Com esse charme, a rua foi reconhecida como uma das ruas mais pretas e lindas do Brasil. O título foi concedido pelo Guia Negro, plataforma de Afroturismo, em parceria com a Setur (Secretaria Municipal de Turismo do Maranhão). Em junho de 2024, a rua recebeu uma placa para marcar a titulação, com a presença da vice-prefeita de São Luís, Esmênia Miranda, do PSD (Partido Social Democrático).
O reconhecimento vem de uma provocação do Guia Negro. Após uma revista de luxo criar uma lista das ruas mais bonitas do Brasil, priorizando pontos que são mais focados na estética do que na história, o Guia Negro resolveu criar a lista “das ruas mais pretas e lindas do Brasil” e o Bairro da Liberdade não ficou de fora.
“Nós publicamos um artigo sobre o tema e a Secretaria de Turismo resolveu instalar a placa com o reconhecimento, incentivando cada vez mais o afroturismo na Liberdade. Ber uma rua de um quilombo urbano ganhar a placa de ‘mais linda e preta’ do Brasil é de uma felicidade imensa”, conta Guilherme Soares, idealizador do Guia Negro.
Além da rua mais preta e linda, a Secretaria de Turismo de São Luís tem fomentado o turismo na região a partir do roteiro “Quilombo Cultural de São Luís”, que sugere dez pontos na região. Para facilitar o acesso do público foram instaladas placas de identificação em cada um dos locais que compõem o roteiro, além de sinalização na principal avenida da região. Também foi inaugurado um Centro de Cultura e Turismo do Quilombo Urbano, que dispõe de estrutura e informação para visitantes.
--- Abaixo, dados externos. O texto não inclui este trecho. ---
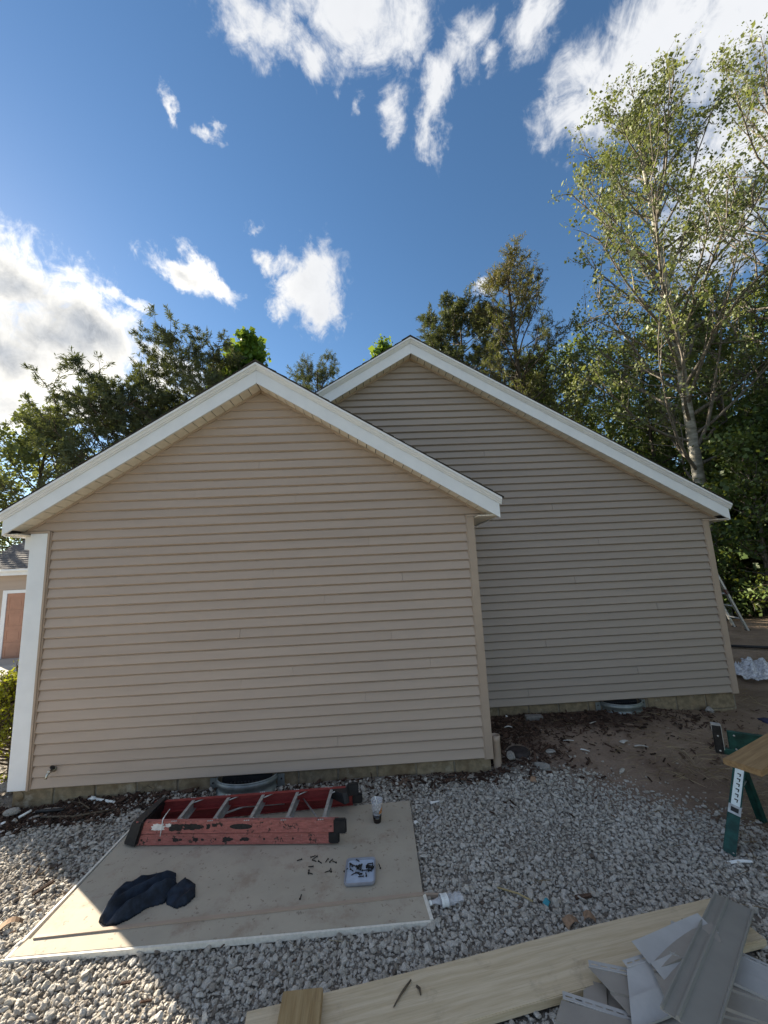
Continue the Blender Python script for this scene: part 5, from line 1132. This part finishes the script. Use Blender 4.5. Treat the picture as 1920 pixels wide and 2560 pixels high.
def make_tree(name, label, cat, seed, H, trunk_r, leafmat, barkmat, leaf=.11, aspect=1.5, brown=None, group=None, **kw):
    w, C, D, Hh, r = grow(seed, H, trunk_r, leaf=leaf, **kw); t = empty(name, label, cat, group=group)
    me = w.mesh('trunk'); me.materials.append(M[barkmat]); me.materials.append(M['grey_bark'])
    mi = np.ones(len(me.polygons), np.int32); mi[:13*9] = 0; me.polygons.foreach_set('material_index', mi if barkmat == 'pale_bark' else mi*0); link('trunk', me, t)
    kind = kw.get('kind', 'leaf'); clump = .5+.42*noise2(C[:, 0]*1.1+C[:, 2]*.7, C[:, 1]*1.1-C[:, 2]*.9, seed+3, 3)+r.normal(0, .16, len(C))
    lm = leaves_mesh('crown', C, leaf, r, aspect, tone=clump, brown=(np.clip(brown(Hh)+r.normal(0, .25, len(C)), 0, 1) if brown else None), dirs=(D if kind != 'leaf' else None)); lm.materials.append(M[leafmat]); link('crown', lm, t)
    return t
def plant(t, x, y, rz=0., s=1., z=None): t.location = (x, y, gz(x, y)-.1 if z is None else z); t.rotation_euler = (0, 0, rz); t.scale = (s, s, s); return t
oval = lambda a, p=.5: (lambda h: a*(math.sin(math.pi*min(1, max(.02, h*.92+.08))**p))**.8+.25)

# the tall pale-barked tree over the rear wing
plant(make_tree('aspen_tree', 'tall pale barked tree with thin spring leaves rising above the right roof slope', 'tree', 5, 20.0, .21, 'leaf_aspen', 'pale_bark', leaf=.088, aspect=1.25, first=.24, nlimb=64, rfun=lambda h: 5.6*(1-h)**.5*(.7+.3*min(1, h*5))+.7, elev=(60, 28), curl=.45, nsub=11, ntwig=4, nleaf=12, spread=.18, wig=.006, twig_len=.55, sublen=.40, outer=.22), 14.9, 8.3, 1.0)
# second tall tree at the frame edge, only its branches reach in
plant(make_tree('poplar_tree', 'tall thinly leafed tree at the right frame edge with open upper branches', 'tree', 8, 22.3, .2, 'leaf_aspen', 'grey_bark', leaf=.10, aspect=1.3, first=.25, nlimb=46, rfun=lambda h: 5.5*(1-h)**.45+.7, elev=(58, 25), curl=.4, nsub=9, ntwig=3, nleaf=9, spread=.32, wig=.008, twig_len=.6), 20.3, 8.2, .4)
# brown topped larch
plant(make_tree('larch_tree', 'upright conifer with rust brown top behind the rear roof', 'tree', 14, 17.2, .20, 'needle_brown', 'bark', leaf=.15, aspect=7, kind='needle', brown=lambda h: np.clip((h-.35)*1.2, 0, .6), first=.40, nlimb=58, rfun=lambda h: 3.0*(1-h)**.55+.5, elev=(45, 15), curl=.4, nsub=8, ntwig=4, nleaf=19, spread=.16, wig=.005, twig_len=.42, outer=.3), 10.55, 11.7, 2.2)
# pines
plant(make_tree('pine_tree', 'dark flat topped pine just right of the rear gable peak', 'tree', 22, 15.9, .2, 'needle', 'bark', leaf=.17, aspect=7, kind='needle', first=.62, nlimb=36, rfun=lambda h: 4.1*(1-h*.6)*(.6+.4*min(1, h*3)), elev=(26, -4), curl=.35, nsub=11, ntwig=4, nleaf=50, spread=.18, wig=.01, twig_len=.45, outer=.3), 8.9, 14.6, .3)
plant(make_tree('pine_tree', 'broad dark pine with spreading limbs above the left roof slope', 'tree', 27, 13.4, .24, 'needle', 'bark', leaf=.19, aspect=7, kind='needle', first=.50, nlimb=56, rfun=lambda h: 5.2*(1-h*.55)*(.7+.3*min(1, h*3)), elev=(24, 0), sub_up=.12, curl=.3, nsub=12, ntwig=4, nleaf=40, spread=.20, wig=.012, twig_len=.5, outer=.28, asym=(math.pi, 0, .25)), -4.9, 15.2, .2)
plant(make_tree('pine_tree', 'lower sloping dark pine left of the broad one near the left roof slope', 'tree', 31, 11.6, .2, 'needle', 'bark', leaf=.19, aspect=6.5, kind='needle', first=.40, nlimb=52, rfun=lambda h: 5.4*(1-h*.6)*(.7+.3*min(1, h*3)), elev=(26, 0), sub_up=.12, curl=.3, nsub=11, ntwig=4, nleaf=34, spread=.22, wig=.012, twig_len=.5, outer=.28, asym=(math.pi, 0, .35)), -7.9, 15.0, .5)
plant(make_tree('pine_tree', 'small round topped pine in the gap between the two gables', 'tree', 36, 14.2, .17, 'needle', 'bark', leaf=.16, aspect=10, kind='needle', first=.66, nlimb=30, rfun=lambda h: 2.9*(1-h*.6), elev=(38, 3), curl=.35, nsub=8, ntwig=4, nleaf=32, spread=.18, wig=.01, twig_len=.4, outer=.3), .95, 17.2, 1.1)
# broadleaved trees around
plant(make_tree('maple_tree', 'bright fresh green tree peeking over the left gable peak', 'tree', 41, 14.9, .18, 'leaf_bright', 'bark', leaf=.24, aspect=1.15, first=.5, nlimb=30, rfun=lambda h: 2.0*(1-h)**.5+.4, elev=(65, 25), nsub=7, ntwig=3, nleaf=9, spread=.3, twig_len=.5), -3.1, 15.8, .3)
plant(make_tree('young_tree', 'light green tree tip left of the rear gable peak', 'tree', 44, 17.0, .14, 'leaf_bright', 'bark', leaf=.20, aspect=1.3, first=.6, nlimb=24, rfun=lambda h: 1.5*(1-h)**.5+.3, elev=(65, 30), nsub=6, ntwig=3, nleaf=8, spread=.25, twig_len=.45), 4.45, 18.4, 2., .965)
plant(make_tree('oak_tree', 'leafy green tree at the left frame edge above the garage', 'tree', 47, 10.2, .2, 'leaf_aspen', 'bark', leaf=.17, aspect=1.4, first=.2, nlimb=40, rfun=lambda h: 3.6*(1-h)**.45+.5, elev=(60, 15), nsub=8, ntwig=4, nleaf=10, spread=.35, twig_len=.6), -13.2, 15.5, .3)
# the wood behind the right wing
tallA = make_tree('woodland_tree', 'slender green tree standing in the wood behind the right roof slope', 'tree', 51, 14.5, .14, 'leaf_green', 'grey_bark', leaf=.15, aspect=1.4, group='slender trees in the wood', first=.22, nlimb=44, rfun=lambda h: 2.6*(1-h)**.45*(.6+.4*min(1, h*4))+.4, elev=(58, 15), nsub=7, ntwig=3, nleaf=7, spread=.24, twig_len=.55, wig=.012)
tallB = make_tree('woodland_tree', 'slender green tree standing in the wood behind the right roof slope', 'tree', 53, 15.5, .16, 'leaf_dark', 'bark', leaf=.15, aspect=1.5, group='slender trees in the wood', first=.3, nlimb=42, rfun=lambda h: 2.9*(1-h)**.45*(.6+.4*min(1, h*4))+.4, elev=(52, 8), nsub=7, ntwig=3, nleaf=8, spread=.26, twig_len=.6, wig=.014)
pl = [(tallA, 11.9, 13.4, .2, .82), (tallB, 13.2, 15.2, 1.2, .92), (tallA, 15.0, 14.6, 2.2, 1.), (tallB, 16.6, 12.0, 3.1, .86), (tallA, 17.6, 16.4, 4.1, 1.05), (tallB, 19.4, 13.6, .6, 1.0), (tallA, 17.3, 9.2, 1.7, .88), (tallB, 21.8, 11.4, 2.4, .98), (tallA, 22.8, 15.5, 3.3, 1.1), (tallB, 14.3, 18.6, 5.2, 1.0), (tallA, 20.4, 18.8, 5.5, 1.05), (tallB, 25.5, 13.0, .9, 1.05), (tallA, 17.9, 6.3, 2.9, .78), (tallB, 12.3, 17.4, 4.5, .72), (tallA, 10.4, 16.8, 3.8, .7)]
for i, (src, x, y, rz, s) in enumerate(pl): o = src if src.location.length == 0 else copy_tree(src); plant(o, x, y, rz, s)
low = make_tree('understory_tree', 'low dense leafy tree growing in the dark wood beyond the far corner', 'tree', 61, 5.6, .07, 'leaf_dark', 'bark', leaf=.16, aspect=1.4, group='low leafy trees in the wood', first=.06, nlimb=34, rfun=lambda h: 2.0*(1-h)**.4+.3, elev=(55, 0), nsub=6, ntwig=3, nleaf=9, spread=.34, twig_len=.5, wig=.015)
low2 = make_tree('understory_tree', 'low dense leafy tree growing in the dark wood beyond the far corner', 'tree', 63, 7.4, .09, 'leaf_dark', 'grey_bark', leaf=.15, aspect=1.4, group='low leafy trees in the wood', first=.10, nlimb=36, rfun=lambda h: 2.2*(1-h)**.4+.3, elev=(55, 0), nsub=6, ntwig=3, nleaf=9, spread=.36, twig_len=.55, wig=.015)
r = np.random.default_rng(77); spots = []
for (x, y) in [(13.2, 8.0), (15.4, 7.0), (17.2, 8.3), (19.3, 9.6), (12.0, 10.6), (14.2, 10.9), (16.4, 10.3), (18.7, 11.9), (21.0, 9.3), (23.2, 10.2), (13.0, 12.6), (15.6, 13.1), (18.0, 14.2), (20.8, 12.8), (23.6, 12.6), (16.0, 5.3), (18.4, 6.8), (20.2, 7.6), (10.8, 13.2), (22.0, 8.0), (25.0, 9.4), (19.8, 15.8), (22.4, 14.4), (17.0, 16.8), (26.0, 11.5), (11.6, 9.0)]: spots.append((x+r.uniform(-.4, .4), y+r.uniform(-.4, .4)))
for i, (x, y) in enumerate(spots):
    src = low if i % 2 == 0 else low2; o = src if src.location.length == 0 else copy_tree(src); plant(o, x, y, r.uniform(0, 6.28), r.uniform(.8, 1.2)*(.62 if x < 15 else (.8 if x < 17 else 1.05)))
# far edge of the wood: reads as one mass
def far_wood():
    r = np.random.default_rng(91); n = 60000; x = r.uniform(9, 44, n); y = 19+r.uniform(0, 6, n)-.28*np.maximum(0, x-16); z = GZ(x, y)+r.beta(1.1, 1.5, n)*(2.2+5.5*smooth01(16, 26, x)+1.2*noise2(x*.5, y*.5, 92, 3))
    n2 = 22000; x2 = r.uniform(17, 23, n2); y2 = r.uniform(-16, 7, n2); z2 = GZ(x2, y2)+r.beta(1.1, 1.4, n2)*(9+2*noise2(x2*.5, y2*.5, 94, 3))
    x, y, z = np.concatenate([x, x2]), np.concatenate([y, y2]), np.concatenate([z, z2]); n += n2
    C = np.column_stack([x, y, z]); tone = .45+.4*noise2(x*1.2+z, y+z*1.3, 93, 3)+r.normal(0, .15, n)
    me = leaves_mesh('far_wood', C, .30, r, 1.4, tone=tone); me.materials.append(M['leaf_dark']); tag(link('far_wood', me), 'dark green mass of the wood far behind the house', kind='stuff')
far_wood()
# golden shrub at the left corner
sh = make_tree('shrub', 'bright yellow green shrub beside the white corner board', 'shrub', 71, .85, .012, 'leaf_yellow', 'twig', leaf=.035, aspect=1.6, first=.08, nlimb=46, rfun=lambda h: .42*(1-h)**.35+.06, elev=(65, 10), nsub=6, ntwig=3, nleaf=9, spread=.05, twig_len=.09, wig=.02)
plant(sh, -.76, .62, .4, 1.0, -.16)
“Este roteiro tem como objetivo fortalecer ainda mais a cultura ludovicense. O objetivo é que seja criado um fluxo intermitente de visitação nesses espaços. Dessa forma, teremos uma maior movimentação financeira nesses bairros que compõem o quilombo. Além disso, todos os moradores e visitantes terão a oportunidade de conhecer a cultura incrível que São Luís tem”, destacou Saulo Santos, secretário municipal de Turismo.